### Source material
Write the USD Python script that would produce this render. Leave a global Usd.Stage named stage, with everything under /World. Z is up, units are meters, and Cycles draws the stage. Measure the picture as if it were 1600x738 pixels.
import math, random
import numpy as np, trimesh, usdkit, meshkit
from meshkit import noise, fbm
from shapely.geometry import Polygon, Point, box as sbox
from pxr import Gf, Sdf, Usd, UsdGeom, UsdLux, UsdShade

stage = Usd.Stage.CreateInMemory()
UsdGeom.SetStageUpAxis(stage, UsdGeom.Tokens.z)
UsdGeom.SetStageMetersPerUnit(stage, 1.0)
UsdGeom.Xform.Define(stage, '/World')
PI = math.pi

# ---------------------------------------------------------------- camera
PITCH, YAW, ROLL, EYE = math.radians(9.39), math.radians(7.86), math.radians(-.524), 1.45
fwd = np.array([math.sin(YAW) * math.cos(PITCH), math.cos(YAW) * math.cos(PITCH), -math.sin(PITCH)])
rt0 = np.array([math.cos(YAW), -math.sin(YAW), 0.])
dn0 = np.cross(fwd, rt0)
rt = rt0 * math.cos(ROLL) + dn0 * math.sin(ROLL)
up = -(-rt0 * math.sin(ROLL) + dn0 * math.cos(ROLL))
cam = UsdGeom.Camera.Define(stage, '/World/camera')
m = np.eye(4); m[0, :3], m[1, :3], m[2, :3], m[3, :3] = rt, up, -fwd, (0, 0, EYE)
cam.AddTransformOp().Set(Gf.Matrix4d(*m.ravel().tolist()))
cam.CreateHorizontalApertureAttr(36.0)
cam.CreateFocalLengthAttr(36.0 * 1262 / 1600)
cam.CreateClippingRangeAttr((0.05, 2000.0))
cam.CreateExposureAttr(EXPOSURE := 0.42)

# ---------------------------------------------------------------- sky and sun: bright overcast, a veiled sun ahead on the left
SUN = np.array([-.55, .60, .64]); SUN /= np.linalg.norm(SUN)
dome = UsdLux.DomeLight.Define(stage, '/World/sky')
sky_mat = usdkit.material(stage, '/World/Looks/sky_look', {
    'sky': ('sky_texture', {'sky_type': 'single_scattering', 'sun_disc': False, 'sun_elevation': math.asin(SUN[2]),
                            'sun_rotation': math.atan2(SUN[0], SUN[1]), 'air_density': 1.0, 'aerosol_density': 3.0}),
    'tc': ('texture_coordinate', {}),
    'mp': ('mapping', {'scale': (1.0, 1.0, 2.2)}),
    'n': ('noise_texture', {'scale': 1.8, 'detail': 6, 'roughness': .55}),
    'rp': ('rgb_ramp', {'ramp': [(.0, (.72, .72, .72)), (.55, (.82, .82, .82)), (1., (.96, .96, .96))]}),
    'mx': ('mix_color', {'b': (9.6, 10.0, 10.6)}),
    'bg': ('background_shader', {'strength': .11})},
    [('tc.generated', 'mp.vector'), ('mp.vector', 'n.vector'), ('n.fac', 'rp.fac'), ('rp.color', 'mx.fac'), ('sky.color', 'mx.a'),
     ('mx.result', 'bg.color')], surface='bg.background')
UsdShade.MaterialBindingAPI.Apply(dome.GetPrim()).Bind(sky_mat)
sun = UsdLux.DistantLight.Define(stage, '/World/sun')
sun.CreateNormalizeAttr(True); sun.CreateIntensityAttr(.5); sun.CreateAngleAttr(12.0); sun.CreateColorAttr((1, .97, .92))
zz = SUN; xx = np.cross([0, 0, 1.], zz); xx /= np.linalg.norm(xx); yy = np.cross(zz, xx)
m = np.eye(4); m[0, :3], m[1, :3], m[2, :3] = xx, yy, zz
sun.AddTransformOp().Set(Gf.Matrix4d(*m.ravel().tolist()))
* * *
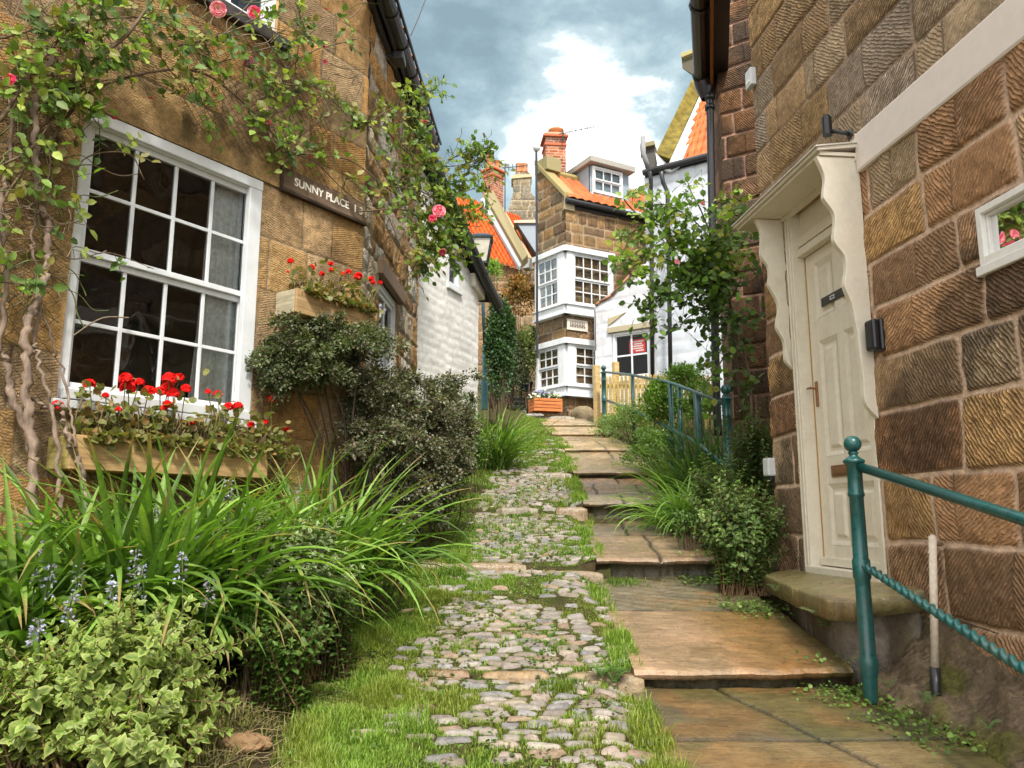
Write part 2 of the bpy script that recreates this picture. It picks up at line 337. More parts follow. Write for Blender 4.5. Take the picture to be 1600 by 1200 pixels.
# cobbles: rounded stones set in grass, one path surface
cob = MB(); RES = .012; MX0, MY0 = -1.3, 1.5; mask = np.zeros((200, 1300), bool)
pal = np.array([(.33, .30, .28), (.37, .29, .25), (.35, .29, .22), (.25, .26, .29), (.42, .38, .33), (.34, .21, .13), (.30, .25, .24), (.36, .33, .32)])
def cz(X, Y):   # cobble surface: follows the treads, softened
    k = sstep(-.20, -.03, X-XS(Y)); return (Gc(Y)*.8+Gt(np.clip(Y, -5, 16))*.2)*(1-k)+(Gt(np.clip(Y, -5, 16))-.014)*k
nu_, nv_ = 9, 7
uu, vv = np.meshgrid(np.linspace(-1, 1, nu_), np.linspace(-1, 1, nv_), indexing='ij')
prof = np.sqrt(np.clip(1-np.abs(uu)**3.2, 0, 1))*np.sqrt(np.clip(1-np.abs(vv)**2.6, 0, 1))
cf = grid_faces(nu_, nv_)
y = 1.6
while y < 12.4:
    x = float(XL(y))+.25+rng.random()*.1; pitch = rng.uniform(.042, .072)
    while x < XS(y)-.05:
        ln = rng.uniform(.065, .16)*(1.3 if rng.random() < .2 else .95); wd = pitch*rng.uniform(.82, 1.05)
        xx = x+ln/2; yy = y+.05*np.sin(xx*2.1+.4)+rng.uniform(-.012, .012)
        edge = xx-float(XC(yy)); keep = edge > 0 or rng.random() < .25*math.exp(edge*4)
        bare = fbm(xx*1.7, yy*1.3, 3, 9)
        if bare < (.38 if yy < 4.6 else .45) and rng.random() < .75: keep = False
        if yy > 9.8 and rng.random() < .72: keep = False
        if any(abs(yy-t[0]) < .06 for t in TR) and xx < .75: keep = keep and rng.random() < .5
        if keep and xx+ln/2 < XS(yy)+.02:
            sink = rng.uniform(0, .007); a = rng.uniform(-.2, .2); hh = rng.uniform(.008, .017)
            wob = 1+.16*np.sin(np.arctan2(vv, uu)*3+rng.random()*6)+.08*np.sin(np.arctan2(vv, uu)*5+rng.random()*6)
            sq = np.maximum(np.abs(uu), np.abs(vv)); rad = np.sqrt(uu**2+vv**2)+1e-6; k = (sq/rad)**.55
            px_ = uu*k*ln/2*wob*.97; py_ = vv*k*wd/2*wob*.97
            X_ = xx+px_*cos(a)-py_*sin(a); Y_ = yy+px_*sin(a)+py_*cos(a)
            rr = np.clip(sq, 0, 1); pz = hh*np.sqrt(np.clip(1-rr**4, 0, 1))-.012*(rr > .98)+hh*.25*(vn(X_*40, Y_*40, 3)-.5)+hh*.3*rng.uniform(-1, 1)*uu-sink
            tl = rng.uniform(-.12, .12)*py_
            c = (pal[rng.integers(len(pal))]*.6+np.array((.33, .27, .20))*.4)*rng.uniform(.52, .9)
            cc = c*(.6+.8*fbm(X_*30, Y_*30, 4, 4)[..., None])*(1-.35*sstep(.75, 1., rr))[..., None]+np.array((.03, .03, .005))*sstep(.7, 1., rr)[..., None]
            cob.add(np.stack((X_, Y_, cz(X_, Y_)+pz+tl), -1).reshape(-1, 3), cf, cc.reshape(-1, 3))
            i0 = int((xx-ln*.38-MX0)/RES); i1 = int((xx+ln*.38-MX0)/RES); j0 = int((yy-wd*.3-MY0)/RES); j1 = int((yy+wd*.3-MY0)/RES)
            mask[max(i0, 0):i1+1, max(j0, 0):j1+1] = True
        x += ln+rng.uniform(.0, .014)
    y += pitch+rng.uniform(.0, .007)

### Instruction
Reproduce verbatim the lines above, from the line with "Write the USD" through the line with "PI = math.pi".

### Response to the exercise
Write the USD Python script that would produce this render. Leave a global Usd.Stage named stage, with everything under /World. Z is up, units are meters, and Cycles draws the stage. Measure the picture as if it were 1600x738 pixels.
import math, random
import numpy as np, trimesh, usdkit, meshkit
from meshkit import noise, fbm
from shapely.geometry import Polygon, Point, box as sbox
from pxr import Gf, Sdf, Usd, UsdGeom, UsdLux, UsdShade

stage = Usd.Stage.CreateInMemory()
UsdGeom.SetStageUpAxis(stage, UsdGeom.Tokens.z)
UsdGeom.SetStageMetersPerUnit(stage, 1.0)
UsdGeom.Xform.Define(stage, '/World')
PI = math.pi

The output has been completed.